Mais ici, c’est une atmosphère surprenante, quasi festive, qui règne, une espèce de Larzac sur fond de bombardements et de détonations. Des centaines de Kurdes – hommes, femmes, enfants, jeunes et vieux venuEs de tout le Kurdistan turc – se relayent pour former une chaîne humaine le long de la frontière et tenter d’empêcher le passage des islamistes. Repas collectifs, discussions politiques autour des feux, patrouilles le long de la frontière, Mahser ne dort pas parce que toutes et tous sont là pour soutenir les résistantEs de Kobané. L’émotion et la détermination se lisent sur les visages.

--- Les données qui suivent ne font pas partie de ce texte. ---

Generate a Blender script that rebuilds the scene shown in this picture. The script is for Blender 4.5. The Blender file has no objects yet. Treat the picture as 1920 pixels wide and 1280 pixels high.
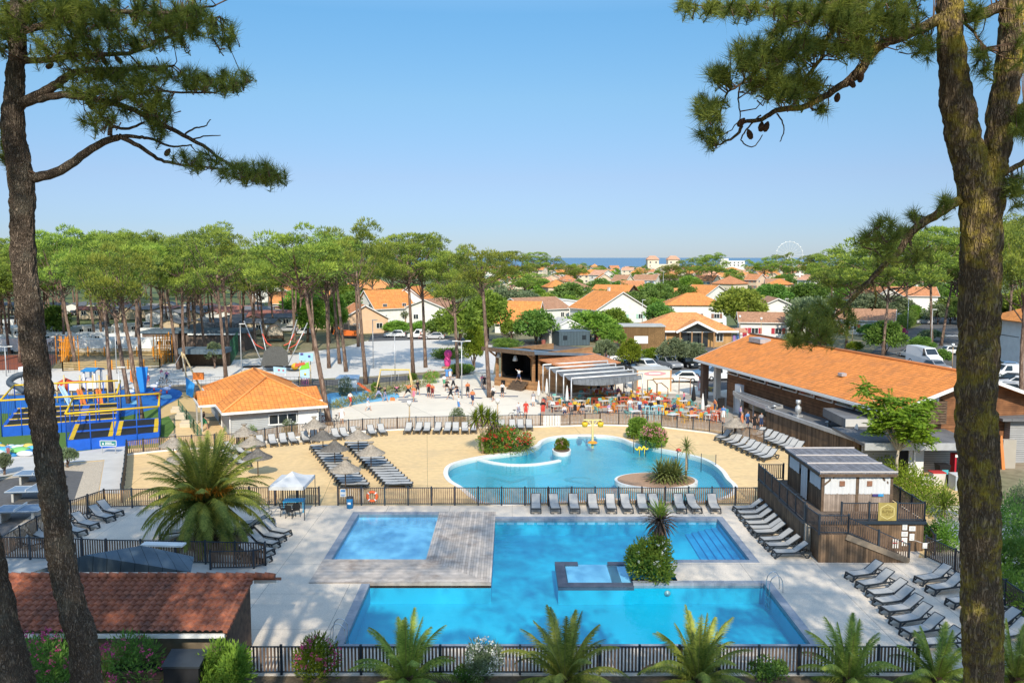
import bpy, bmesh, math, random
from math import sin, cos, pi, radians, atan, tan, sqrt, atan2
from mathutils import Vector as V, Matrix, geometry
R = random.Random(11)
sc = bpy.context.scene
COL = sc.collection
FPX, CAMH = 1620.0, 16.0
PITCH = atan(157.0 / FPX)
CP, SP = cos(PITCH), sin(PITCH)
def ray(u, v):
 dx, dy = (u - 960.0) / FPX, (640.0 - v) / FPX
 return V((dx, CP + dy * SP, -SP + dy * CP))
def at(u, v, z=0.0):
 """point of the plane of height z that the photograph shows at (u, v) of its 1920 x 1280 pixels"""
 d = ray(u, v); t = (z - CAMH) / d.z
 return V((d.x * t, d.y * t, z))
def at_y(u, v, y):
 d = ray(u, v); t = y / d.y
 return V((d.x * t, y, CAMH + d.z * t))
def ht(u, v, vt):
 p = at(u, v); d = ray(u, vt)
 return CAMH + d.z * p.y / d.y
def ppm(v):
 return (FPX * (at(961, v).x))and 1.0 / (at(961, v).x)
class MB:
 def __init__(s): s.v = []; s.f = []; s.m = []; s.s = []; s.mi = 0
 def add(s, vs, fs, smooth=False):
  b = len(s.v); s.v.extend([tuple(p) for p in vs])
  for f in fs:
   s.f.append(tuple(i + b for i in f)); s.m.append(s.mi); s.s.append(smooth)
  return s
 def box(s, c, sz, rz=0.0, M=None):
  x, y, z = sz[0] / 2, sz[1] / 2, sz[2] / 2
  vs = [V((i * x, j * y, k * z)) for k in (-1, 1) for j in (-1, 1) for i in (-1, 1)]
  if rz:
   m = Matrix.Rotation(rz, 3, 'Z'); vs = [m @ p for p in vs]
  if M: vs = [M @ p for p in vs]
  c = V(c); vs = [p + c for p in vs]
  return s.add(vs, [(0, 2, 3, 1), (4, 5, 7, 6), (0, 1, 5, 4), (2, 6, 7, 3), (0, 4, 6, 2), (1, 3, 7, 5)])
 def bar(s, a, b, w, h=None, up=(0, 0, 1)):
  a, b = V(a), V(b); h = h or w; d = (b - a)
  if d.length < 1e-6: return s
  d.normalize(); up = V(up)
  if abs(d.dot(up)) > .98: up = V((0, 1, 0))
  r = d.cross(up).normalized(); t = r.cross(d)
  r = r * (w / 2); t = t * (h / 2)
  vs = [a - r - t, a + r - t, a + r + t, a - r + t, b - r - t, b + r - t, b + r + t, b - r + t]
  return s.add(vs, [(0, 1, 2, 3), (7, 6, 5, 4), (0, 4, 5, 1), (1, 5, 6, 2), (2, 6, 7, 3), (3, 7, 4, 0)])
 def tube(s, pts, r, n=7, cap=True, smooth=True):
  pts = [V(p) for p in pts]; k = len(pts)
  rs = r if isinstance(r, (list, tuple)) else [r] * k
  vs = []; prev = None
  for i, p in enumerate(pts):
   d = (pts[min(i + 1, k - 1)] - pts[max(i - 1, 0)])
   d = d.normalized() if d.length > 1e-9 else V((0, 0, 1))
   if prev is None:
    a = V((1, 0, 0)) if abs(d.x) < .9 else V((0, 1, 0))
    e = d.cross(a).normalized()
   else:
    e = prev - d * prev.dot(d); e = e.normalized() if e.length > 1e-6 else d.orthogonal().normalized()
   prev = e; g = d.cross(e)
   for j in range(n):
    t = 2 * pi * j / n
    vs.append(p + (e * cos(t) + g * sin(t)) * rs[i])
  fs = [(i * n + j, i * n + (j + 1) % n, (i + 1) * n + (j + 1) % n, (i + 1) * n + j) for i in range(k - 1) for j in range(n)]
  if cap: fs += [tuple(range(n - 1, -1, -1)), tuple((k - 1) * n + j for j in range(n))]
  return s.add(vs, fs, smooth)
 def lathe(s, prof, c=(0, 0, 0), n=16, smooth=True):
  vs = []; c = V(c)
  for r, z in prof:
   for j in range(n):
    t = 2 * pi * j / n; vs.append((c.x + r * cos(t), c.y + r * sin(t), c.z + z))
  k = len(prof)
  fs = [(i * n + j, i * n + (j + 1) % n, (i + 1) * n + (j + 1) % n, (i + 1) * n + j) for i in range(k - 1) for j in range(n)]
  return s.add(vs, fs, smooth)
 def prism(s, poly, z0, z1):
  n = len(poly)
  vs = [(p[0], p[1], z0) for p in poly] + [(p[0], p[1], z1) for p in poly]
  fs = [tuple(range(n - 1, -1, -1)), tuple(range(n, 2 * n))] + [(i, (i + 1) % n, n + (i + 1) % n, n + i) for i in range(n)]
  return s.add(vs, fs)
 def poly(s, pts): return s.add(pts, [tuple(range(len(pts)))])
 def slab(s, pts, t):
  """thick plate: pts (planar, counter-clockwise seen from outside), thickness t inwards"""
  pts = [V(p) for p in pts]; n = len(pts)
  nm = (pts[1] - pts[0]).cross(pts[2] - pts[1]).normalized() * t
  vs = pts + [p - nm for p in pts]
  return s.add(vs, [tuple(range(n)), tuple(range(2 * n - 1, n - 1, -1))] + [(i, n + i, n + (i + 1) % n, (i + 1) % n) for i in range(n)])
 def ball(s, c, r, n=10, m=6, smooth=True):
  r = r if isinstance(r, (tuple, list)) else (r, r, r); c = V(c); vs = [(c.x, c.y, c.z - r[2])]
  for i in range(1, m):
   a = -pi / 2 + pi * i / m
   for j in range(n):
    t = 2 * pi * j / n
    vs.append((c.x + r[0] * cos(a) * cos(t), c.y + r[1] * cos(a) * sin(t), c.z + r[2] * sin(a)))
  vs.append((c.x, c.y, c.z + r[2])); L = len(vs) - 1
  fs = [(0, 1 + (j + 1) % n, 1 + j) for j in range(n)]
  fs += [(1 + i * n + j, 1 + i * n + (j + 1) % n, 1 + (i + 1) * n + (j + 1) % n, 1 + (i + 1) * n + j) for i in range(m - 2) for j in range(n)]
  fs += [(L, 1 + (m - 2) * n + j, 1 + (m - 2) * n + (j + 1) % n) for j in range(n)]
  return s.add(vs, fs, smooth)
 def mesh(s, name, mats):
  me = bpy.data.meshes.new(name); me.from_pydata(s.v, [], s.f)
  mats = mats if isinstance(mats, (list, tuple)) else [mats]
  for m in mats: me.materials.append(m)
  if len(mats) > 1: me.polygons.foreach_set('material_index', s.m)
  me.polygons.foreach_set('use_smooth', s.s); me.update()
  return me
 def build(s, name, mats, parent=None, loc=None, rz=0.0, color=None):
  return put(name, s.mesh(name, mats), parent, loc, rz, color)
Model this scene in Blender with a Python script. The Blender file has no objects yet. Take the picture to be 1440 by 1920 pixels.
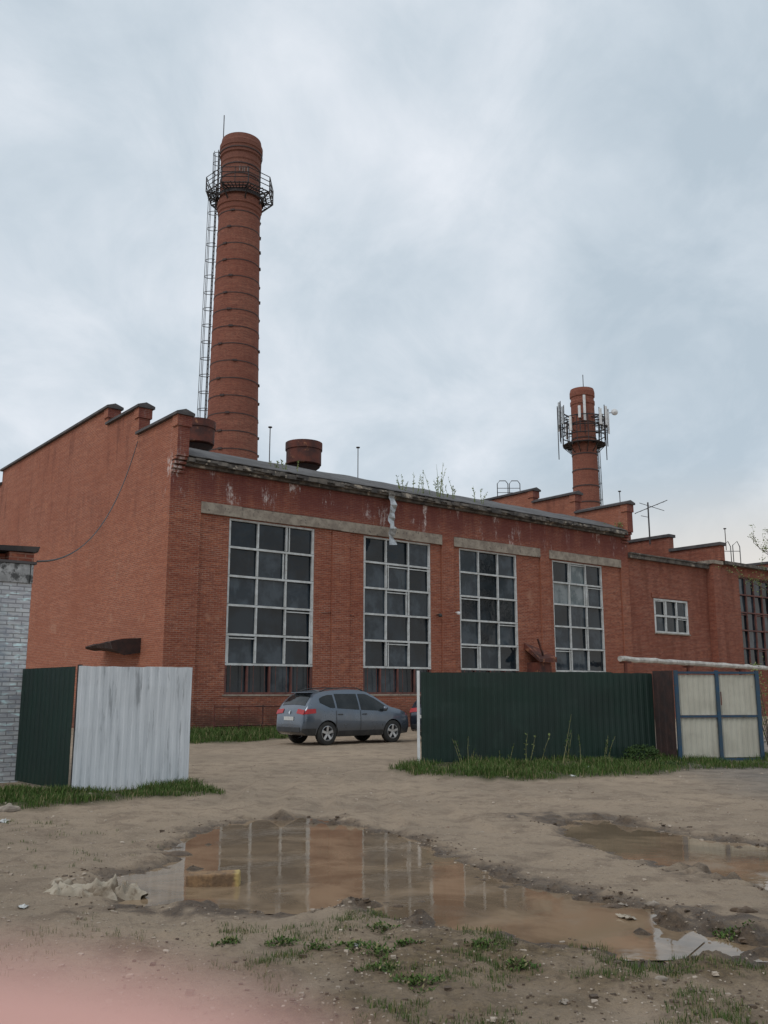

La bataille de Kobané est loin d’être terminée et son enjeu est crucial pour l’expérience démocratique de Rojava. Le gouvernement turc et François Hollande, qui pensaient que Kobané tomberait en quelques jours, ont dû remballer leur projet de zone tampon et d’occupation turque de la région.


Il reste au gouvernement français à exiger l’ouverture du couloir humanitaire pour soulager la résistance et acheminer d’urgence les armes et les munitions dont elle a tant besoin, et à ouvrir sa frontière aux milliers de réfugiéEs qui risquent de passer de longues semaines d’hiver sous des tentes.